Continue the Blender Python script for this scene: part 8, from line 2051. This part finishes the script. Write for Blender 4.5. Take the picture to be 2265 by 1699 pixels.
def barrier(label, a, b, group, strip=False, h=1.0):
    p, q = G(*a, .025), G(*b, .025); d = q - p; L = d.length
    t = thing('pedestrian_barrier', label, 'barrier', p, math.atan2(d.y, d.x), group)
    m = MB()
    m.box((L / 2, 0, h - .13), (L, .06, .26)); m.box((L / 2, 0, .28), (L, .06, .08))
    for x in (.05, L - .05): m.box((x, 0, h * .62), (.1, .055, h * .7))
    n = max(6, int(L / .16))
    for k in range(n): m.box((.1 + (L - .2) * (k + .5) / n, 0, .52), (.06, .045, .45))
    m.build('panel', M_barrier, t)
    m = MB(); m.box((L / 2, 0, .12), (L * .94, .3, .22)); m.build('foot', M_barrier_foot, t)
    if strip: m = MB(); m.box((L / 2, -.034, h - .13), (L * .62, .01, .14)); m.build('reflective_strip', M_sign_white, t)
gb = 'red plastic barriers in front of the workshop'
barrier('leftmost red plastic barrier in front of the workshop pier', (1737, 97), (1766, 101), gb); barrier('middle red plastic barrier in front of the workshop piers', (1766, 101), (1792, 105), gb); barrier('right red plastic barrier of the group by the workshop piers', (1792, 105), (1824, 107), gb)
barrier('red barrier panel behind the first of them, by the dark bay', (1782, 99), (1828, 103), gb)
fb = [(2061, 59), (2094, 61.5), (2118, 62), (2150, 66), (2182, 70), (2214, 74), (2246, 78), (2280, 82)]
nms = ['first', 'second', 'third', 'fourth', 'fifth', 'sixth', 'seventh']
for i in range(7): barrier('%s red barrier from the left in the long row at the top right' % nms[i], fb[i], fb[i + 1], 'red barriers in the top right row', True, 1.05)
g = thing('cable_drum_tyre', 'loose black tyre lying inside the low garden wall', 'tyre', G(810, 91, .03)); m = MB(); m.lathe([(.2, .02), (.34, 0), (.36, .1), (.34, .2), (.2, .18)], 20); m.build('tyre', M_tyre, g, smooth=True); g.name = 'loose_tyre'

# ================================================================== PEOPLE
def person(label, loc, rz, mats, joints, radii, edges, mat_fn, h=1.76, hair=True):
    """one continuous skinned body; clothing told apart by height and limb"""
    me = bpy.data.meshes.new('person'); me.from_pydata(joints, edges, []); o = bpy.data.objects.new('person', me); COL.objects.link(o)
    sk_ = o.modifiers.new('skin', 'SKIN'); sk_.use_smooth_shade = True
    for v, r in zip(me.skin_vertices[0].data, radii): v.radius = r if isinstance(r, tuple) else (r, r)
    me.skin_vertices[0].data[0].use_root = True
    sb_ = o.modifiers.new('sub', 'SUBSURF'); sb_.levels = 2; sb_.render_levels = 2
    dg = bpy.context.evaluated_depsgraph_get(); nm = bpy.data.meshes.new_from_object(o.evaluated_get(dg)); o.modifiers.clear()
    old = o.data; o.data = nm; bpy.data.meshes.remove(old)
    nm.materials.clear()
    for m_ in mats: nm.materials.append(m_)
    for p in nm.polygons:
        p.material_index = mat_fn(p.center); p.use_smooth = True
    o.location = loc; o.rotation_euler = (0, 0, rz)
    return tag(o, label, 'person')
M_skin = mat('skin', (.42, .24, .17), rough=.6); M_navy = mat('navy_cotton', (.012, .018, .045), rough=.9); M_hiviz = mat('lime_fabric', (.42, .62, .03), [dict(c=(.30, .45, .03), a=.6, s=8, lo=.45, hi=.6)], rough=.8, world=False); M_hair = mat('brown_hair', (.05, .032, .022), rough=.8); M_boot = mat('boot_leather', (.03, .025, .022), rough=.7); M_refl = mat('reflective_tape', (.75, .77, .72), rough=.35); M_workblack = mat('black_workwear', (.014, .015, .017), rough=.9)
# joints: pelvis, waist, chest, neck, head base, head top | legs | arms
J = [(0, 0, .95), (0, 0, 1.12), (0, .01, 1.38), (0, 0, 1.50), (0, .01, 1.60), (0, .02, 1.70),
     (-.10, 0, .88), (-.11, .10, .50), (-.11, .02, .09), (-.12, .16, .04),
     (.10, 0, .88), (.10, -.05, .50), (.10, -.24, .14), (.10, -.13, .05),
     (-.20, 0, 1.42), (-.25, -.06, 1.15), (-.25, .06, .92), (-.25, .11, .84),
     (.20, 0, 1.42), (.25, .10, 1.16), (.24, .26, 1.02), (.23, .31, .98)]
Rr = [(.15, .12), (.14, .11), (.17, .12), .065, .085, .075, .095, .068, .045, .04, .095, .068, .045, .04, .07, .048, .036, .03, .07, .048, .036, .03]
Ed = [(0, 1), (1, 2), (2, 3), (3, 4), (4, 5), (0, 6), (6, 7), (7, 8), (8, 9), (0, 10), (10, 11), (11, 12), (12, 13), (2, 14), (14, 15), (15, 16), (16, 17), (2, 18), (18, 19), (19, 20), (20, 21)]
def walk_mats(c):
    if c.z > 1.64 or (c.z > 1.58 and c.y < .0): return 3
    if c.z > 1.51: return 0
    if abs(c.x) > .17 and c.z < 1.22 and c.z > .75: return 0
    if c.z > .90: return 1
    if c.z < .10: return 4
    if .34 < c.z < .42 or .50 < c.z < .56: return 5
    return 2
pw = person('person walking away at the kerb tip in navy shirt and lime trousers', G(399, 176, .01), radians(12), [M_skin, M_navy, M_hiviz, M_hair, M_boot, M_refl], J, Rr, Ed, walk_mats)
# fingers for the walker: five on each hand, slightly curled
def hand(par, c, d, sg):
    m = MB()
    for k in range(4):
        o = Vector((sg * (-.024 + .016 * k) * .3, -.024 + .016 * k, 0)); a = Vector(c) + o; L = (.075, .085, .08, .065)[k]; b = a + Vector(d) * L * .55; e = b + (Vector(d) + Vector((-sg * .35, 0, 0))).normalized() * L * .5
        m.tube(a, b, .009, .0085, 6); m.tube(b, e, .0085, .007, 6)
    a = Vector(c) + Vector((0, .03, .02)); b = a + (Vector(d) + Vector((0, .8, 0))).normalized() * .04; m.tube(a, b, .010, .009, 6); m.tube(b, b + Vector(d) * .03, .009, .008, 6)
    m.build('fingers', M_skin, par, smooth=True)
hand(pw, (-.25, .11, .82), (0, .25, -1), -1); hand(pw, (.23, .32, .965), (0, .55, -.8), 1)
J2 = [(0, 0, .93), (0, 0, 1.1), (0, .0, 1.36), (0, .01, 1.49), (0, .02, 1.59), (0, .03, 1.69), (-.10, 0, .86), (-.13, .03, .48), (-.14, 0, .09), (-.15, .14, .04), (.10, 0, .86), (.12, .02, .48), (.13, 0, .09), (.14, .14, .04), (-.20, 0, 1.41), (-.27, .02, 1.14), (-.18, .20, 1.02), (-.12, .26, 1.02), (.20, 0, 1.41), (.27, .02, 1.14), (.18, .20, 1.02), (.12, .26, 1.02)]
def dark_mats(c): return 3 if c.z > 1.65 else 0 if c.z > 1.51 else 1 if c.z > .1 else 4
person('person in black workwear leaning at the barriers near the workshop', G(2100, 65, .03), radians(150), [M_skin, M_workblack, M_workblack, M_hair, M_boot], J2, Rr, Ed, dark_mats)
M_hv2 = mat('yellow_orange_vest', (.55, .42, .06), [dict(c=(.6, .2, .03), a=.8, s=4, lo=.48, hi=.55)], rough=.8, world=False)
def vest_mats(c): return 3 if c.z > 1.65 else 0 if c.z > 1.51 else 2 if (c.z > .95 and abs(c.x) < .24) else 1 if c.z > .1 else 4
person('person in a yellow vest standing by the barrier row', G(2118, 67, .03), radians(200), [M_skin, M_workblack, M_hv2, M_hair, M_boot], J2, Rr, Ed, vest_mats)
::::::::::
--- EXERCISE TASK ---
Repeat, word for word, the lines from the opening of the material through the line containing "g = thing('cable_drum_tyre', 'loose".

--- COMPLETED EXERCISE ---
Continue the Blender Python script for this scene: part 8, from line 2051. This part finishes the script. Write for Blender 4.5. Take the picture to be 2265 by 1699 pixels.
def barrier(label, a, b, group, strip=False, h=1.0):
    p, q = G(*a, .025), G(*b, .025); d = q - p; L = d.length
    t = thing('pedestrian_barrier', label, 'barrier', p, math.atan2(d.y, d.x), group)
    m = MB()
    m.box((L / 2, 0, h - .13), (L, .06, .26)); m.box((L / 2, 0, .28), (L, .06, .08))
    for x in (.05, L - .05): m.box((x, 0, h * .62), (.1, .055, h * .7))
    n = max(6, int(L / .16))
    for k in range(n): m.box((.1 + (L - .2) * (k + .5) / n, 0, .52), (.06, .045, .45))
    m.build('panel', M_barrier, t)
    m = MB(); m.box((L / 2, 0, .12), (L * .94, .3, .22)); m.build('foot', M_barrier_foot, t)
    if strip: m = MB(); m.box((L / 2, -.034, h - .13), (L * .62, .01, .14)); m.build('reflective_strip', M_sign_white, t)
gb = 'red plastic barriers in front of the workshop'
barrier('leftmost red plastic barrier in front of the workshop pier', (1737, 97), (1766, 101), gb); barrier('middle red plastic barrier in front of the workshop piers', (1766, 101), (1792, 105), gb); barrier('right red plastic barrier of the group by the workshop piers', (1792, 105), (1824, 107), gb)
barrier('red barrier panel behind the first of them, by the dark bay', (1782, 99), (1828, 103), gb)
fb = [(2061, 59), (2094, 61.5), (2118, 62), (2150, 66), (2182, 70), (2214, 74), (2246, 78), (2280, 82)]
nms = ['first', 'second', 'third', 'fourth', 'fifth', 'sixth', 'seventh']
for i in range(7): barrier('%s red barrier from the left in the long row at the top right' % nms[i], fb[i], fb[i + 1], 'red barriers in the top right row', True, 1.05)
g = thing('cable_drum_tyre', 'loose black tyre lying inside the low garden wall', 'tyre', G(810, 91, .03)); m = MB(); m.lathe([(.2, .02), (.34, 0), (.36, .1), (.34, .2), (.2, .18)], 20); m.build('tyre', M_tyre, g, smooth=True); g.name = 'loose_tyre'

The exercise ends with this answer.